The term decentralization theater emerged in the early days of decentralized finance (DeFi) to describe projects that appear more decentralized than they actually are. An example of this is when a DeFi protocol establishes a non-profit foundation to hold its native tokens, write governance proposals, and advise the project. This can be confusing for users and regulators alike.
This issue was highlighted in April when the community behind the Ethereum layer 2 network Arbitrum accused the Arbitrum Foundation of fudging its first governance vote with $1 billion worth of ARB tokens on the line. The foundation had already moved the tokens into its coffers, making the vote to ratify the move retroactive permission. The vote was ultimately scrapped and the foundation vowed to change its ways.
At Consensus 2023, it was discussed how bending decentralization to satisfy particular interests can compromise Web3’s ethos and objective. Several speakers emphasized the importance of building truly decentralized protocols and projects, and what it means for the development of Web3 ecosystems down the line.

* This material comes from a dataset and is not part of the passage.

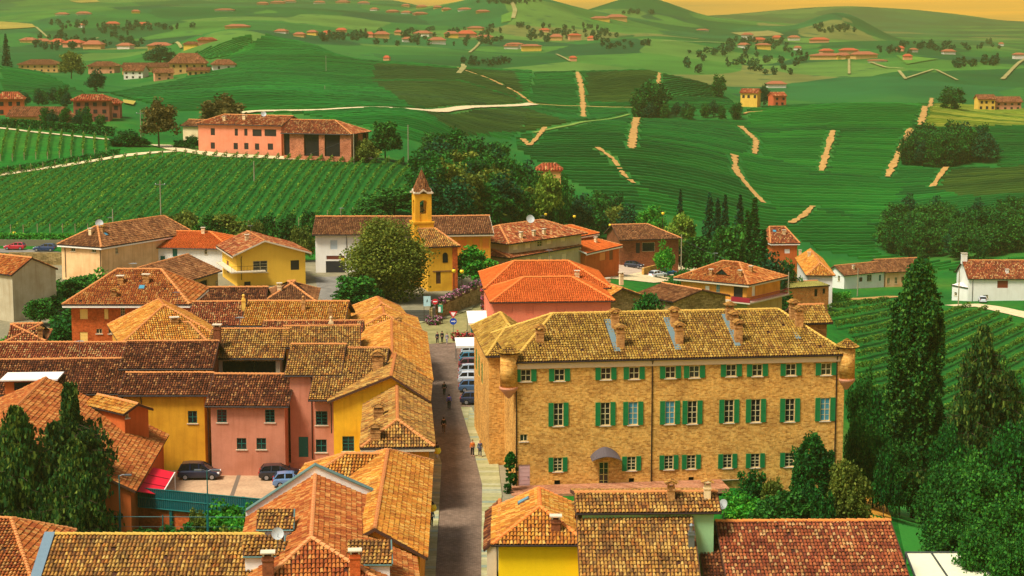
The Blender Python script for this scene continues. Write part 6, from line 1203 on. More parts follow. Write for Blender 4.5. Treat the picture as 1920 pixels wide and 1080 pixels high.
# teal metal fence of the yard
fa, fb = PY(249, 926, 172), PY(548, 951, 166.5); fr = empty('metal_fence', (fa.x, fa.y, -2.2), math.atan2(fb.y - fa.y, fb.x - fa.x), 'teal corrugated metal fence closing the sunken yard', 'fence'); L = (fb - fa).xy.length
mb = MB(); n = int(L / .22)
for i in range(n): x = i * L / n; mb.add([(x, 0, 1.75), (x + .08, -.05, 1.75), (x + .14, -.05, 1.75), (x + .22, 0, 1.75), (x, 0, 3.65), (x + .08, -.05, 3.65), (x + .14, -.05, 3.65), (x + .22, 0, 3.65)], [(0,1,5,4),(1,2,6,5),(2,3,7,6)])
mb.build('panel', plain((14,84,84), .5), fr)
for z in (1.75, 2.7, 3.62): mb = MB(); mb.box(0, -.09, z - .04, L, -.05, z + .04); mb.build('rail', plain((40,120,112), .5), fr)
for i in range(5): x = .2 + i * L / 4.4; mb = MB(); mb.box(x - .14, .0, -.5, x + .14, .25, 3.6); mb.build('post', plain((16,84,80), .5), fr)
mb = MB(); mb.box(0, .26, -.8, L, .6, 1.7); mb.build('base_wall', BRKR, fr)
# garden wire fence in front
ps = [(141,968,1015),(305,966,1012),(223,968,1015),(388,966,1020),(62,968,1010),(470,968,1015)]
gf = empty('wire_fence', (*PY(60, 968, 160).xy, -2), 0, 'thin green post and wire fence across the lower left garden', 'fence'); o0 = gf.location
mb = MB(); a, b = PY(40, 968, 160) - o0, PY(545, 970, 160) - o0; mb.tube([a, b], .035, 5); mb.tube([a - Vector((0, 0, .9)), b - Vector((0, 0, .9))], .012, 4); mb.build('rail', TEAL, gf)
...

Kyle Rojas, global business development and partnerships lead at Edge & Node, the company behind The Graph protocol, said, “What people can do is not just talk about this space, but actually participate in it. In Web2, there’s a client-server relationship where whoever owns the server owns the data, everything, and controls everything. The only way to disrupt that model is to actually use Web3 technology in building Web3 products.”